Buy for Durability

Firinn Taisdeal - Sunday, November 13, 2022

With all the discussion recently of a proposed "circular economy," in which everything supposedly is recycled again and again, it's easy to forget the value of truly durable products. It's also easy to forget that no such "circular economy" actually exists yet and that such an economy, even if it is ever developed to any significant extent, is still a long way off.

Therefore it is even more important to choose durability over claims of recyclability for certain kinds of products. For instance, many products made of plastic will simply will never be recycled. It may be theoretically possible to fully or partially recycle the materials, but the likelihood that this will actually happen approaches zero for most such products, and this is not likely to change any time time soon.

Toothbrushes as an Example

Three billion plastic toothbrushes are discarded each year. Nearly all of them are made in such a way that it would be impossible to recycle the materials from which they are made because different types of plastic are combined with each other such that they cannot be separated and the bristles, typically of nylon, also cannot be conveniently separated. In short, these three billion toothbrushes will never be recycled, but will end up either in a landfill, or as plastic waste on land, in waterways or in the ocean.

Bamboo Toothbrushes Are a Bad Idea

In response to the plague of plastic all over the planet, many "throwaway" products have appeared, products with claims of biodegradability. The claim is that the product, even if discarded at random, will disintegrate harmlessly into the environment.

One such product that has become popular recently is toothbrushes made of bamboo. What exactly is the supposed advantage of such products? That you can toss them in the trash after their short life and they will be transported to a landfill and not do any damage in the landfill?

Three billion bamboo toothbrushes per year would be only marginally better than three billion unrecyclable plastic toothbrushes. Also, the bristles in these bamboo toothbrushes are still made of nylon, in microplastic form. Some of the toothbrushes use nylon-4, which supposedly biodegrades, but is still a microplastic that will cause problems in the environment until it does so, if it ever does so.

bamboo toothbrush

There are three additional problems with bamboo toothbrushes. First, that's a lot of bamboo that has to be grown, harvested and processed every year. Second, adding even more organic material to a landfill is a bad idea. Third, when the bamboo degrades it gives off CO2 and methane, which is also a net negative.

A Permanent Toothbrush

Soon on the market will be a much better choice: a permanent toothbrush with a stainless steel handle, and replaceable bristles made of biodegradable elastomer. The stainless steel handle, which constitutes most of the mass of the toothbrush, will last forever. Multiple generations of human beings could use that one stainless steel handle. The head containing the bristles is a single small piece that is biodegradable. You could just put it in the compost, and in a few years it would be gone.
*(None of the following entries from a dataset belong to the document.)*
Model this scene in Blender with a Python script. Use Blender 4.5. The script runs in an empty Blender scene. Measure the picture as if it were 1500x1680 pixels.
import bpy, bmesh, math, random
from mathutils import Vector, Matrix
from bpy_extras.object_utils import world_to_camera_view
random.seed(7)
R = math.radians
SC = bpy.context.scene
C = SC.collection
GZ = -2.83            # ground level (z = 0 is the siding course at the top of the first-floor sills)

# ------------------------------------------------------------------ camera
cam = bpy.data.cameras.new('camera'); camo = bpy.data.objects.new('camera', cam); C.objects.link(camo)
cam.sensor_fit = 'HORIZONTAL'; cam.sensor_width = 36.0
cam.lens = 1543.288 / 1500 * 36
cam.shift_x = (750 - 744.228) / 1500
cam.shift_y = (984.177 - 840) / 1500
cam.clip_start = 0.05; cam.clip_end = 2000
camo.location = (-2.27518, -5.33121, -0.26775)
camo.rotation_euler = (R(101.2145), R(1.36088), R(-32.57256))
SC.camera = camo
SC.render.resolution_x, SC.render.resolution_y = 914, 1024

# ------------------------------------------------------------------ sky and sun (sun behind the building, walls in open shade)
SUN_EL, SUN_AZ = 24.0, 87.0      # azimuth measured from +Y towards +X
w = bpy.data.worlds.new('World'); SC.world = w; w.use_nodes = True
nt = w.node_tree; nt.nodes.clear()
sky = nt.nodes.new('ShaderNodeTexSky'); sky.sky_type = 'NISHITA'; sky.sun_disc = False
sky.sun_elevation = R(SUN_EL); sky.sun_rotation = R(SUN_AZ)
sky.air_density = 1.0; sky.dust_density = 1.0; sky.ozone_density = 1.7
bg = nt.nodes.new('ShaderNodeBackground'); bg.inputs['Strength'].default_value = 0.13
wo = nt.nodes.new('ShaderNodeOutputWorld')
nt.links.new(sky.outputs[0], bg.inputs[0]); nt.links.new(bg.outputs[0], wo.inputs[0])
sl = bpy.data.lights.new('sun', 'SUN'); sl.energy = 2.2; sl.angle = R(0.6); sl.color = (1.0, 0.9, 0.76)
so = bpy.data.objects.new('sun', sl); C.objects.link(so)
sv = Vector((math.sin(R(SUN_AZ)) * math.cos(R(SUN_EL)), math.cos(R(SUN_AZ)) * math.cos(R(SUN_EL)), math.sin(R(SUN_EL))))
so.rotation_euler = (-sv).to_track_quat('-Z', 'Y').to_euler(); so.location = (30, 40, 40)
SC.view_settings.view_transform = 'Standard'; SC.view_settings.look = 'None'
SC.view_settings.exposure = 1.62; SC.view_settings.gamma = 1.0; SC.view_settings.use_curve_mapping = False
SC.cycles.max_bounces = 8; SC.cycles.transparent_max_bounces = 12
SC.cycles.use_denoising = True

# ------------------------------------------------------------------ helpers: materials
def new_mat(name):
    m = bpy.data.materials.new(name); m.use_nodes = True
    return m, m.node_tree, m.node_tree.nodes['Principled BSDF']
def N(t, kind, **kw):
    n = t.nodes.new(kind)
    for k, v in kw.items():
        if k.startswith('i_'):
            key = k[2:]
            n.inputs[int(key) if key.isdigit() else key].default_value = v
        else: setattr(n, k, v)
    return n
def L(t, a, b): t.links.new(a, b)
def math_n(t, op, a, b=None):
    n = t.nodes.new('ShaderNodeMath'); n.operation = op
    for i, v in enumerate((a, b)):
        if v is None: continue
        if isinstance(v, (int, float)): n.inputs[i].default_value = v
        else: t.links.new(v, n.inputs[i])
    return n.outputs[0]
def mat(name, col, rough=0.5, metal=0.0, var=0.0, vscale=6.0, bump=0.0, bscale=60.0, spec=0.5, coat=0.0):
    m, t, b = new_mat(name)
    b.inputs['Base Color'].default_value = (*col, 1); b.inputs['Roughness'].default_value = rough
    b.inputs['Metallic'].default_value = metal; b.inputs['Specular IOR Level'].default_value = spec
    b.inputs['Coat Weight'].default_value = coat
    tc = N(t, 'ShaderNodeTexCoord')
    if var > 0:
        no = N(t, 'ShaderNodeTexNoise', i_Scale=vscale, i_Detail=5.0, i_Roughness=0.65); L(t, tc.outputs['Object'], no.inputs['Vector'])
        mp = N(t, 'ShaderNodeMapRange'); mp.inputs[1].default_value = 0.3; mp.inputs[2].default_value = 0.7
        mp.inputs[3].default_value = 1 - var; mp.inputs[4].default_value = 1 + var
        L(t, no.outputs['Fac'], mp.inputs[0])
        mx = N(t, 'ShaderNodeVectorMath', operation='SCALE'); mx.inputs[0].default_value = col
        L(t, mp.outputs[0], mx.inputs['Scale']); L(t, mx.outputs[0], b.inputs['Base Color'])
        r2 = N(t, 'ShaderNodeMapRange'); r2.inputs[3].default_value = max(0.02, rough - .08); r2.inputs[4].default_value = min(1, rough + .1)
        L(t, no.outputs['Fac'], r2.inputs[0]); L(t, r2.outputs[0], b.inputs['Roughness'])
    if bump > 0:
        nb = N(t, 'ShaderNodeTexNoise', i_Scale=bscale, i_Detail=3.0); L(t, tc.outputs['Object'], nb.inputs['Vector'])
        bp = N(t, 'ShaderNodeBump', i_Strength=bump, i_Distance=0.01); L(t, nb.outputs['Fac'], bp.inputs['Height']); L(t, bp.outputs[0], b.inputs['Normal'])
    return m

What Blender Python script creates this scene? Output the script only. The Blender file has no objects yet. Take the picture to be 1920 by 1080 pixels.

stainless steel toothbrush

This design had a highly successful campaign on Kickstarter, and is about to be launched commercially.

Buy Dollar Wise, Not Penny Foolish

One issue that nearly always emerges when considering truly durable products is that a durable product is initially more expensive, but typically far less expensive in the long term. A cheap plastic toothbrush costs only about $.60, and will be used for about three months. That means $2.40 per year. If you buy only the cheapest plastic toothbrushes, in ten years you will have spent only $24. But you will have thrown away 40 plastic toothbrushes. If you brush your teeth for 70 years with plastic, it costs you at least $168, and you throw away 280 plastic toothbrushes, which at best end up in a landfill.

A typical cheap bamboo toothbrush costs about $.75, so in ten years you would have spent $30. In 70 years, you would have spent $210, and sent 280 pieces of bamboo to the landfill, along with hundreds of thousands of nylon bristles.

By contrast, the stainless steel handle of the permanent toothbrush costs $18, but will last much longer than an entire lifetime. Yes, you will have to buy refills for the heads (price yet to be determined), but over the long term, you save money on the stainless steel handle, and you will have thrown away exactly nothing, sent nothing to the landfill, and no toothbrush of yours will ever end up as waste, either on land or in the ocean.

You could even include your stainless steel toothbrush handle in your will, to be passed down from generation to generation.

Toothbrushes are still only a minor example of why we should be buying for durability. We should all be applying the same principles of intelligent, responsible purchasing to cookware, clothing, furniture and more.